Read the Label
Leave a commentApril 12, 2018 by lucieromarin
Despite deciding recently that it would be better just to embrace my ugliness than to waste my entire life trying to change it, a text message which included the sign 40% lured me into Priceline today.
I have not shopped there for some time, and I browsed with intent. I’m not joking; a cosmetics empire is a psychedelic field-trip for the left-brain. There’s so much to analyse!
I happened upon a row of squeezable tubes in a range named ‘Australis Colour Clique.’ Each tube was coloured differently, because each product offered a different result. One neutralised redness. One neutralised sallowness. One eliminated yellow undertones. One concealed dark spots and spots. One ‘helped to add radiance’ and another ‘helped to create a bronzing glow.’ The last in the range would help to add brightness and warmth to the skin,
Which correction of my defects did I want the most? Prompted in part by my guardian angel, as well as by my insatiable appetite for the exposure of tricks, deception, corruption, and lies, I took two different tubes and compared their ingredient-lists. They were identical.

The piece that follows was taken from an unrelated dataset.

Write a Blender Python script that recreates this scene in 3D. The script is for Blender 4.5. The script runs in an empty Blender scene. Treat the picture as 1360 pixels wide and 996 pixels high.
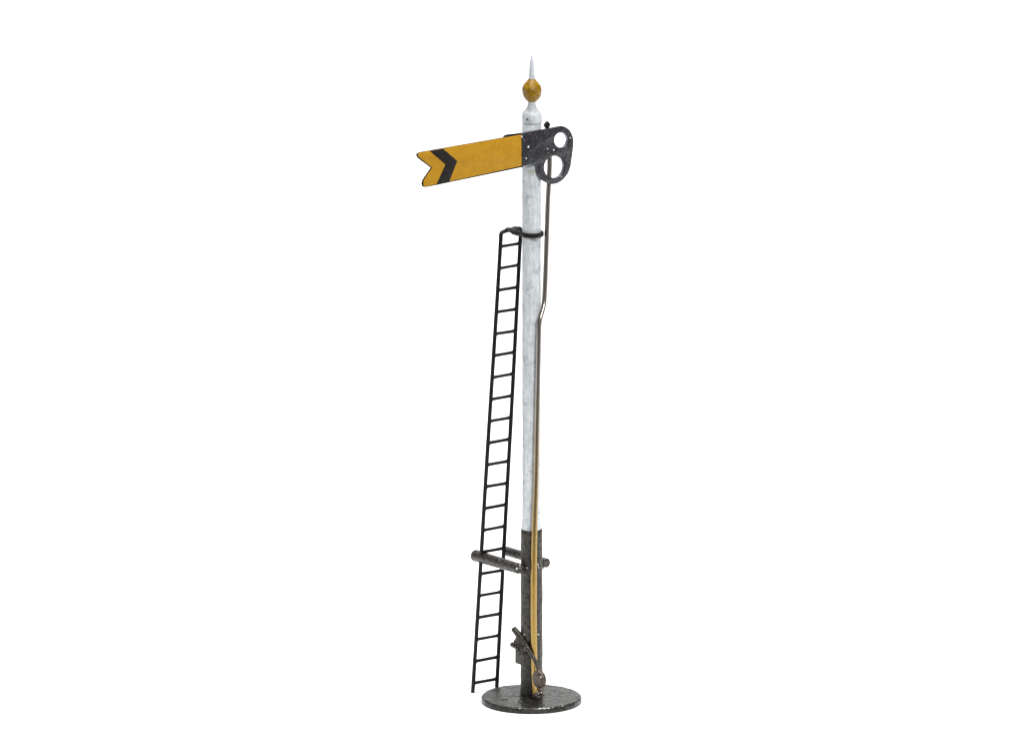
import bpy, bmesh, math, random
from mathutils import Vector, Matrix, noise
random.seed(7)
U = 0.0002                                # one design unit in metres (a 17 cm tall model)
sc = bpy.context.scene
COL = sc.collection

# ------------------------------------------------------------------ camera
F = 12000.0; W, H = 1360.0, 996.0
EL = math.radians(12.4)
fwd = Vector((0, math.cos(EL), -math.sin(EL)))
up = Vector((0, math.sin(EL), math.cos(EL)))
right = Vector((1, 0, 0))
cx, cy = (706 - W/2), -(931.5 - H/2)
CAM = -(fwd*F + right*cx + up*cy)          # camera place, so that the base centre is where it belongs
cd = bpy.data.cameras.new('camera'); cam = bpy.data.objects.new('camera', cd); COL.objects.link(cam)
cd.sensor_width = 36.0; cd.lens = F/W*36.0; cd.clip_start = 0.05; cd.clip_end = 100
cam.matrix_world = Matrix(((1, 0, 0, CAM.x*U), (0, up.y, -fwd.y, CAM.y*U), (0, up.z, -fwd.z, CAM.z*U), (0, 0, 0, 1)))
sc.camera = cam

def ray(px, py):
    return (fwd*F + right*(px - W/2) - up*(py - H/2))
def on_plane(px, py, p0, n):
    d = ray(px, py); t = (Vector(p0) - CAM).dot(n)/d.dot(n)
    return CAM + d*t
def at(px, py, y):                         # point at depth y
    return on_plane(px, py, (0, y, 0), Vector((0, 1, 0)))
def zz(py, y=0.0):                         # height on the post axis seen at image row py
    return at(706, py, y).z

AZ = math.radians(38)
u = Vector((math.cos(AZ), math.sin(AZ), 0))          # along the arm and the ladder rungs
n = Vector((math.sin(AZ), -math.cos(AZ), 0))         # out of the front of the arm
Z = Vector((0, 0, 1))

# ------------------------------------------------------------------ materials
def mat(name):
    m = bpy.data.materials.new(name); m.use_nodes = True
    nt = m.node_tree; b = nt.nodes['Principled BSDF']
    return m, nt, b
def N(nt, t, **kw):
    nd = nt.nodes.new(t)
    for k, v in kw.items(): setattr(nd, k, v)
    return nd
def noise_tex(nt, feat, detail=4, rough=.6, stretch=None):
    tc = N(nt, 'ShaderNodeTexCoord'); nz = N(nt, 'ShaderNodeTexNoise')
    nz.inputs['Scale'].default_value = 1.0/(feat*U); nz.inputs['Detail'].default_value = detail
    nz.inputs['Roughness'].default_value = rough
    if stretch:
        mp = N(nt, 'ShaderNodeMapping'); mp.inputs['Scale'].default_value = stretch
        nt.links.new(tc.outputs['Object'], mp.inputs['Vector']); nt.links.new(mp.outputs['Vector'], nz.inputs['Vector'])
    else: nt.links.new(tc.outputs['Object'], nz.inputs['Vector'])
    return nz.outputs['Fac']
def ramp(nt, fac, stops):
    r = N(nt, 'ShaderNodeValToRGB'); el = r.color_ramp.elements
    while len(el) < len(stops): el.new(0.5)
    for e, (p, c) in zip(el, stops):
        e.position = p; e.color = (*c, 1) if len(c) == 3 else c
    nt.links.new(fac, r.inputs['Fac']); return r.outputs['Color']
def mixc(nt, fac, a, b, blend='MIX'):
    m = N(nt, 'ShaderNodeMix', data_type='RGBA', blend_type=blend)
    if hasattr(fac, 'node'): nt.links.new(fac, m.inputs[0])
    else: m.inputs[0].default_value = fac
    for s, v in ((6, a), (7, b)):
        if hasattr(v, 'node'): nt.links.new(v, m.inputs[s])
        else: m.inputs[s].default_value = (*v, 1)
    return m.outputs[2]
def bump(nt, b, h, strength, dist, prev=None):
    bp = N(nt, 'ShaderNodeBump'); bp.inputs['Strength'].default_value = strength; bp.inputs['Distance'].default_value = dist*U
    nt.links.new(h, bp.inputs['Height'])
    if prev: nt.links.new(prev, bp.inputs['Normal'])
    nt.links.new(bp.outputs['Normal'], b.inputs['Normal'])
    return bp.outputs['Normal']
def specks(nt, feat, thr, soft=.03):
    f = noise_tex(nt, feat, 2, .5)
    return ramp(nt, f, [(thr, (0, 0, 0)), (thr + soft, (1, 1, 1))])

def paint(name, dark, light, feat, rough, fine=1.6, bstr=.5, chip=None, chipthr=.72, chipfeat=4, metal=0, rvar=.15, spec=.5, stain=None, patch=None, fc=.8, streak=None):
    m, nt, b = mat(name)
    c = ramp(nt, noise_tex(nt, feat, 5, .65), [(.34, dark), (.66, light)])
    g = ramp(nt, noise_tex(nt, fine, 3, .6), [(.3, (.70, .70, .70)), (.7, (1.25, 1.25, 1.25))])
    c = mixc(nt, fc, c, g, 'MULTIPLY')
    if streak:                             # brush marks running down the part
        c = mixc(nt, .8, c, ramp(nt, noise_tex(nt, streak, 4, .6, (1, 1, .12)), [(.34, (.80, .82, .84)), (.62, (1.06,)*3)]), 'MULTIPLY')
    if stain: c = mixc(nt, specks(nt, stain[1], stain[2], .1), c, stain[0])
    if patch:                              # one stained patch with a ragged edge
        tc = N(nt, 'ShaderNodeTexCoord'); mp = N(nt, 'ShaderNodeMapping')
        col, ce, sz = patch
        mp.vector_type = 'TEXTURE'; mp.inputs['Location'].default_value = tuple(q*U for q in ce); mp.inputs['Scale'].default_value = tuple(q*U for q in sz)
        nt.links.new(tc.outputs['Object'], mp.inputs['Vector'])
        ln = N(nt, 'ShaderNodeVectorMath', operation='LENGTH'); nt.links.new(mp.outputs['Vector'], ln.inputs[0])
        ad = N(nt, 'ShaderNodeMath', operation='ADD'); nt.links.new(ln.outputs['Value'], ad.inputs[0]); nt.links.new(noise_tex(nt, 4, 4), ad.inputs[1])
        c = mixc(nt, ramp(nt, ad.outputs[0], [(.0, (.85,)*3), (.7, (.7,)*3), (1.0, (0, 0, 0))]), c, col)
    if chip: c = mixc(nt, specks(nt, chipfeat, chipthr), c, chip)
    nt.links.new(c, b.inputs['Base Color'])
    r = ramp(nt, noise_tex(nt, feat*.7, 3), [(.3, (rough - rvar,)*3), (.7, (rough + rvar,)*3)])
    nt.links.new(r, b.inputs['Roughness'])
    b.inputs['Metallic'].default_value = metal
    b.inputs['Specular IOR Level'].default_value = spec
    p = bump(nt, b, noise_tex(nt, fine*2.5, 3), bstr, 1.2)
    bump(nt, b, noise_tex(nt, fine*9, 2), bstr, 2.5, p)
    return m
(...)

I wandered about, and spotted a product named ‘Infallible,’ which degree of not-bothering-to-check-what-a-word-means is amazing. One product boasted of ‘micro-pigment capsules’ and another of ‘hydrospheres.’ I took this to mean tiny dots of colour in the first and drops of water in the second. I also found something called ‘Miss Manga,’ which promised the wearer, ‘Manga eyes.’ I couldn’t imagine a cosmetic effect more horrible, even if it were possible.
Everything – including the product which was supposed to be infused with ‘Tamanu and Neem Leaf’ – contained something called ‘Cyclopentasiloxane.’ Cyclop-etc was, on the relevant tube, listed eight ingredients before ‘Neem Leaf,’ so I’m guessing there was a lot more of the first thing in the unguent than leaf. I bought it anyway. It cost $1.50.
Making your own is lots more fun. There’s something about a mortar and pestle that puts the creatrix (sound better than ‘witch’!) at the centre of the universe and in harmony with it all. While you measure and pound, you forget the sorrows of the past and wonder at colour and texture and scent instead. Or is that just me? Like pounding dried herbs for tea, it’s a soothing treat for the right brain. It’s tasty, too, if you make your facial scrub out of honey, brown sugar, and coconut oil. What woman doesn’t love a potion? Why do women love potions? I do not know. Men love to boil potions that explode things (or that just explode). Women love to pound or brew things that, when applied or ingested, strike men down with the wearer’s radiance and lack of dark spots, redness and sallowness.
I have heard women encouraged from the pulpit to give up their favourite $40 lipsticks for Lent. I’ve never heard a man encouraged to give up a $30 pack of cigarettes, even though his is a weekly or twice-weekly expense while her lipstick is not. Well, I suppose that, for as long as the legacy of Adam endures, each sex will notice the quirks or the defects of the other before they notice their own, cigarette and lipstick alike. The only difference between us is that the smoker has the pulpit and the people’s alms.